Eles não assumem o ódio. Não, isso seria grosseiro demais, vulgar demais. Dizem que protegem, que amam, que querem ordem. Por trás dessas palavras, um outro impulso governa: o prazer que brota no ato de ferir, a satisfação de se sentir superior, de reduzir o outro à terra e ao pó. Não se trata apenas de ódio, mas algo mais estratégico, mais refinado: um sadismo moralizado, um mecanismo em que a crueldade ganha status de virtude, de defesa, de proteção.
O sadismo moralizado das paixões fascistas encontra prazer no sofrimento alheio. Seu lema é claro: antes de destruir corpos, destrói-se primeiro a humanidade. O sadismo não vem mais escondido; vem com aplausos, uma celebração da violência. O som do tiro disparado por uma arma é acompanhado por barulho de aplausos, mas eles não admitem o prazer. “Não fazemos isso por ódio. É para proteger nossos filhos, nossos valores.”
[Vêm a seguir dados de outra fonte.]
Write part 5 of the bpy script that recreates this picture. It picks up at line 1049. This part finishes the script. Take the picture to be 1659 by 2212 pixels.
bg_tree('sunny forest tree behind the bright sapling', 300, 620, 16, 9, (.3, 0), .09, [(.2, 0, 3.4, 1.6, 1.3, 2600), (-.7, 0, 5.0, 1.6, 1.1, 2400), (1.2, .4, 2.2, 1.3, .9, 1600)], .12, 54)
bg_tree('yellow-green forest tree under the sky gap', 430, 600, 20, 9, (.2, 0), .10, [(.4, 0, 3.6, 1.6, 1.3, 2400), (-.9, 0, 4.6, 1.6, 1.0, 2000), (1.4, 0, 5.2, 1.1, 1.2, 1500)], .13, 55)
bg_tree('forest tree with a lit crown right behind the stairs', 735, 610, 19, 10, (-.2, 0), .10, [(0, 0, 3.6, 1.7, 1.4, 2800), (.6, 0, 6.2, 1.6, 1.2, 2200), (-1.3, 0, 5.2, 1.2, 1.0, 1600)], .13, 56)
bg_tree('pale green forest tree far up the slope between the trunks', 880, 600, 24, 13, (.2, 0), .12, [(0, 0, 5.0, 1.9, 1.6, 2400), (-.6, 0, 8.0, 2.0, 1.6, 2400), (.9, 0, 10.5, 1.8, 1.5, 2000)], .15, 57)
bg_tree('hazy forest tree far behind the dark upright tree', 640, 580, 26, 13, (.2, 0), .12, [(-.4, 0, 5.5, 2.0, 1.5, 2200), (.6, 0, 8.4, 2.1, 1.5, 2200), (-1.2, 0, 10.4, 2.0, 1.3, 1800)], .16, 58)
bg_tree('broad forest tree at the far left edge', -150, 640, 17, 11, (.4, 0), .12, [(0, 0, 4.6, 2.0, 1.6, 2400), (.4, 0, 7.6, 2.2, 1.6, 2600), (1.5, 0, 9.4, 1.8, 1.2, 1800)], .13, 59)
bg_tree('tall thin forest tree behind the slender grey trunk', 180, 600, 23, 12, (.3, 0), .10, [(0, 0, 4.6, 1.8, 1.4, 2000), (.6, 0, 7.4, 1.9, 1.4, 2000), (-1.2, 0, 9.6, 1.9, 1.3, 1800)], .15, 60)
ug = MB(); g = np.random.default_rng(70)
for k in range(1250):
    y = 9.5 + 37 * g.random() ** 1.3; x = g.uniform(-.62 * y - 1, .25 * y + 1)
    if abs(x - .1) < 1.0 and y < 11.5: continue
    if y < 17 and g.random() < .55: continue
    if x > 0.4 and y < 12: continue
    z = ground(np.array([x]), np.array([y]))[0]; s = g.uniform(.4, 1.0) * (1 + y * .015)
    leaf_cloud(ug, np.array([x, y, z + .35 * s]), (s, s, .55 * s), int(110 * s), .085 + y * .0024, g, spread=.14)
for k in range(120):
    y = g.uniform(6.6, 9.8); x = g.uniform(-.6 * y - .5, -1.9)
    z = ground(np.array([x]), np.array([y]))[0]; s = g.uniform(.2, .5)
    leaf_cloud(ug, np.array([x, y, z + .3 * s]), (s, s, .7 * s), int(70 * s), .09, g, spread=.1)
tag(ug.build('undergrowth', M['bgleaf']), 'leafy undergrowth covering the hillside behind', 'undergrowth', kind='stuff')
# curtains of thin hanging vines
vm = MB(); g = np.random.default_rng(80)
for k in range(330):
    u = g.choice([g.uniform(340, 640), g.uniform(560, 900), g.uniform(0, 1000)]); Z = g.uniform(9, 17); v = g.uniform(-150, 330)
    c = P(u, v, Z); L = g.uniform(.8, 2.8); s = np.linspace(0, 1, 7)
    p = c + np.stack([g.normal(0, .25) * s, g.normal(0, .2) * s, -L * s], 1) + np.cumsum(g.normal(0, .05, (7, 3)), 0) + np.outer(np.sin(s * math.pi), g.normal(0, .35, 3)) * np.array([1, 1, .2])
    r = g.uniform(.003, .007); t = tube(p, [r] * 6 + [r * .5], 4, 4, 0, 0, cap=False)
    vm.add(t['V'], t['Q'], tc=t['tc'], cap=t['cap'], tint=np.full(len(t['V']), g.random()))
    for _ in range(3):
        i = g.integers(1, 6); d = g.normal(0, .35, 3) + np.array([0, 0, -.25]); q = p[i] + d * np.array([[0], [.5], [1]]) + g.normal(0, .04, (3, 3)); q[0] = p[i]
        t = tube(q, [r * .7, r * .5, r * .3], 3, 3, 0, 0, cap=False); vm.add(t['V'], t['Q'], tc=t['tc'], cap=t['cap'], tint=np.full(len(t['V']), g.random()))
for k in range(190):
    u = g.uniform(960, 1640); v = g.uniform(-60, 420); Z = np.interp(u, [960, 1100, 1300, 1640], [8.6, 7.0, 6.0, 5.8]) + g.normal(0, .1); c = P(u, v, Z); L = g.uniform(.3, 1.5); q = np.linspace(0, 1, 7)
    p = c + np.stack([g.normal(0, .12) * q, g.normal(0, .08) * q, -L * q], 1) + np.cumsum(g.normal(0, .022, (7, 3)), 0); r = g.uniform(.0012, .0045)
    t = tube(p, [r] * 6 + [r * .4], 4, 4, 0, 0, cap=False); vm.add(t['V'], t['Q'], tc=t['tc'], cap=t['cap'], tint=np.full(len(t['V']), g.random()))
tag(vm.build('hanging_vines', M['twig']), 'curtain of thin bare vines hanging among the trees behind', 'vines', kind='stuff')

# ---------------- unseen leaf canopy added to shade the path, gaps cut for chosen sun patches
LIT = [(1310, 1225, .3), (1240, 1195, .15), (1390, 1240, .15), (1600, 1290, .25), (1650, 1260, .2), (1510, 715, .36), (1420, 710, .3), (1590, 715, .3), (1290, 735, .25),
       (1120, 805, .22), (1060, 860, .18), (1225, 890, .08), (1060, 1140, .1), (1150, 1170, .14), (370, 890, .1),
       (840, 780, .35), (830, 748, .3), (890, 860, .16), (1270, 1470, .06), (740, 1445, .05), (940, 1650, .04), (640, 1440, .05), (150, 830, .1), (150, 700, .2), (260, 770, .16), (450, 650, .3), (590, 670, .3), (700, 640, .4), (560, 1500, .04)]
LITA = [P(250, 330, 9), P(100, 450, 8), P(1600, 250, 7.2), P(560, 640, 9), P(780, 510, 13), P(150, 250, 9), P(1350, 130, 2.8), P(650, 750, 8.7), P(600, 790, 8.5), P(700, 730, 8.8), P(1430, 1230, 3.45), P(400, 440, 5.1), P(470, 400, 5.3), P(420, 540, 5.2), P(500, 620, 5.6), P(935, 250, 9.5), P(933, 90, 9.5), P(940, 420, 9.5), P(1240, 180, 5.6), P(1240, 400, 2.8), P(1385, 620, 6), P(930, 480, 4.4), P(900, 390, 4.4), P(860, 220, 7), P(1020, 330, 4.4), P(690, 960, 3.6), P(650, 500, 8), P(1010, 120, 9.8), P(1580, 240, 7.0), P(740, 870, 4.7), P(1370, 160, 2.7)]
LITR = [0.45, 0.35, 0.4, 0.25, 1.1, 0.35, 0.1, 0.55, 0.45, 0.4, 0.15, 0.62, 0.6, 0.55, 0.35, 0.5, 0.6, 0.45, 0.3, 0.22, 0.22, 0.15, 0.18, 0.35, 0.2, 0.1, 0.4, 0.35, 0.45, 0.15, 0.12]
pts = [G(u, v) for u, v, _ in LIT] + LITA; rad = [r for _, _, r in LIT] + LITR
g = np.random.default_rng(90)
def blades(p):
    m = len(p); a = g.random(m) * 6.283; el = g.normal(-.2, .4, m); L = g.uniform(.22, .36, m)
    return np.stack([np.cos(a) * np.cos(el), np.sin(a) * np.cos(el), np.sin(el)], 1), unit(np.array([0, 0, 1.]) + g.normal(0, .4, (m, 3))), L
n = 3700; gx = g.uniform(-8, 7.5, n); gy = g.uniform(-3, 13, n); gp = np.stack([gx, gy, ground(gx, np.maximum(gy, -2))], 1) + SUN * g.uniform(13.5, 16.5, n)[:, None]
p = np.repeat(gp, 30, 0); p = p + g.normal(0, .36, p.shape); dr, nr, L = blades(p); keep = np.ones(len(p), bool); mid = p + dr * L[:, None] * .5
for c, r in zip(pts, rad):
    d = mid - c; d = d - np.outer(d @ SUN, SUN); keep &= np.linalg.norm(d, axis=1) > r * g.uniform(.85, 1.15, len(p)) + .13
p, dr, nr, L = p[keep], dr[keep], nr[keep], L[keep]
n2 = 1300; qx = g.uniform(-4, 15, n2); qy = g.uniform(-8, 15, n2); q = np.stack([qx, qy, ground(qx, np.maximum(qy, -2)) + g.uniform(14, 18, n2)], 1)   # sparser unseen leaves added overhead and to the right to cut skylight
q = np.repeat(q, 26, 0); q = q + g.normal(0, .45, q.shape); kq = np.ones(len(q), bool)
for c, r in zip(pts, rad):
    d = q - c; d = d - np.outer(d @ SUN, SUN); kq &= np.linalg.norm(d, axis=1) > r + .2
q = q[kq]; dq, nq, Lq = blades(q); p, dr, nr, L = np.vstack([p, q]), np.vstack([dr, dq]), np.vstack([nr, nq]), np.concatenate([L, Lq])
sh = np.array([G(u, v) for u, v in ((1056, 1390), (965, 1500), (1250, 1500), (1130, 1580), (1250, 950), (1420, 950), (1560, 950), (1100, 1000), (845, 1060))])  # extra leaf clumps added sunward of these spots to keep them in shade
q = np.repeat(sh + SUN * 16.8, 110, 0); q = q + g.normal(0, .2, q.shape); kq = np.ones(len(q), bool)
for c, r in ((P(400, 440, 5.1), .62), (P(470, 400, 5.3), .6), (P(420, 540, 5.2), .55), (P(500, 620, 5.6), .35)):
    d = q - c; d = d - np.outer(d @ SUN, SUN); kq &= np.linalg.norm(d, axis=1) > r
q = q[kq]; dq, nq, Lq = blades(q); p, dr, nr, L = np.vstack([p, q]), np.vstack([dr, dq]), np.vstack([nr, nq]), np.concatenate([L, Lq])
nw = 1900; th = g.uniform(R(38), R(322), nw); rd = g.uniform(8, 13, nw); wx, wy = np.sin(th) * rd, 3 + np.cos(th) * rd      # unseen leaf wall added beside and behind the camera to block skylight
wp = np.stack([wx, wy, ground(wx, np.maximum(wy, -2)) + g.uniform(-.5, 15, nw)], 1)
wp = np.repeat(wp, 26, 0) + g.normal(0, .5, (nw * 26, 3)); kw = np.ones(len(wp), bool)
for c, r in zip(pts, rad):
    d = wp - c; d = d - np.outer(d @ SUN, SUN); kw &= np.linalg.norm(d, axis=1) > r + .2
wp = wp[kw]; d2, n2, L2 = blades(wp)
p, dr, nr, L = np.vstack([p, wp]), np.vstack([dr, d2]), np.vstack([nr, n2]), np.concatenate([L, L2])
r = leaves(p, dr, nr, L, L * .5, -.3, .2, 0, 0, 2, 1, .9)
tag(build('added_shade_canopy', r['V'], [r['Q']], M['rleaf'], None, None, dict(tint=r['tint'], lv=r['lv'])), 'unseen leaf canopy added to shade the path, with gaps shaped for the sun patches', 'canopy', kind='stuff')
As paixões fascistas transformam o terror em um ato moral, pela família, pela defesa da pátria. Crescem como ervas daninhas, alimentadas pelo medo e pelo desejo de controle. Não se mostram como brutalidade à primeira vista; surgem disfarçadas de zelo. Dizem que querem proteger algo essencial, mas o que fazem, de fato, é erguer muros ao redor de uma ideia sufocante de pureza.
O neofascismo é isso: uma máquina que devora corpos, mas começa pela humanidade. Para destruir, precisa antes convencer que aquele a ser destruído não é um ser humano. E assim, os gestos mais cruéis são levados pela água turva de uma moralidade forjada. É o bem contra o mal, dizem. E, para vencer o mal, o sofrimento do outro não só é permitido – é necessário.
Mas a imaginação persiste, mesmo com o aroma ácido das paixões fascistas se espalhando pelo mundo como um vírus. Há quem sonhe com um tempo em que todas as vidas serão vistas como interdependentes, desconectadas em um ciclo que não pode mais suportar o domínio e a redução a um modelo hegemônico. Um tempo em que o prazer de punir será substituído pela alegria de criar, e a força do sadismo moralizado será dissolvido em uma igualdade radical que se estende a todo ser vivo.
Contra o sadismo moralizado das paixões fascistas, contra essa moral do terror, o sonho se torna um ato de resistir. Ele é frágil, mas insistente. É pequeno, mas contagia. Porque, no final, não é a brutalidade que move o mundo – é a possibilidade de imaginar algo melhor.